The District of North Vancouver has evicted a man living in an illegal structure built into a precarious embankment in Mosquito Creek Park.
Staff have been aware of the unsanctioned structure for about a year but did not enforce an eviction until this week, after giving the man who was living there time and help to make other arrangements.
“A lot of organizations have been working together to try and connect this person to the appropriate supports and social services. That comes first in a case like this,” said Stephanie Smiley, district spokeswoman. “This is not simply removing a tent. This is this individual’s home. It’s got all his belongings. They were trying to be sensitive to that, and it’s quite a unique situation.”
When district staff considered removing the structure last fall, the weather turned bad and it became unsafe to attempt work on the sandy embankment with rain and snow coming down. Staff spoke with the man living there and made him aware of the risks posed by the slope, trees and branches, but decided to put off the eviction until the spring.
“The safety of the individual was really top of mind for staff and they needed to do everything and explore every avenue they could to make sure they were connecting him with all the available resources before these steps were taken. But eventually you get to a point where the risk of the slope and the situation itself are something you have to address,” Smiley said.

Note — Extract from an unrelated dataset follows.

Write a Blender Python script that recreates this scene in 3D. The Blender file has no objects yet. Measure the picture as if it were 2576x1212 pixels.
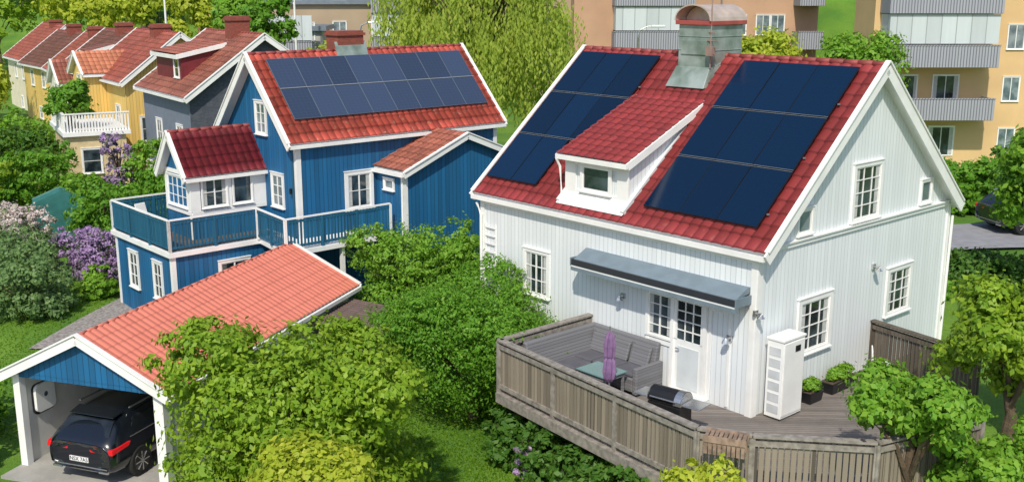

For the last two years, the structure was lived in by a man who goes by the name :Martin and his 10-year-old dog Pooch.
:Martin said he spent about $12,000 on materials for the shelter, which he lugged in and assembled himself over about three months in 2015. The structure included finished floors, insulated walls, a split level and a small wood stove with a three-inch stove pipe.
:Martin said he believed it was the smoke coming from his chimney that tipped staff off to his location.
Over the last two years, :Martin said he had worked in construction but spent most of his time studying self-improvement, yoga, meditation, contract law and grammar.
Now, :Martin says he will likely continue to sleep in a tent in the woods somewhere as he refuses to go to a homeless shelter or a tent city in the Downtown Eastside because he abstains from drugs and alcohol.
“I would never put my tent there. I will never go there. I don’t want to go there,” he said.
:Martin disagreed that he was at risk in the woods.
“I feel more secure and safe. I’m in the hill like this. If a tree falls, I’m protected here more than I would be if I was on flat land,” he said. “I feel more secure here than in the top of the Shangri-La.”
:Martin said he likely won’t attempt to build a structure on district land again because he doesn’t feel like dealing with the district anymore. And although he has savings, he doesn’t want to live in an apartment or vehicle.
“Everybody has their own life. But if I decide to detach myself of those material things and try to make it myself and think differently, there’s something wrong. There’s only something going wrong in society,” he said.
The site will likely need environmental remediation, Smiley said. “There has to be an assessment done. Slope stability is a real issue in this area. The structure itself needs to be inspected and the slope needs to be inspected too before they can decide on what next steps are. It’s a tricky spot.”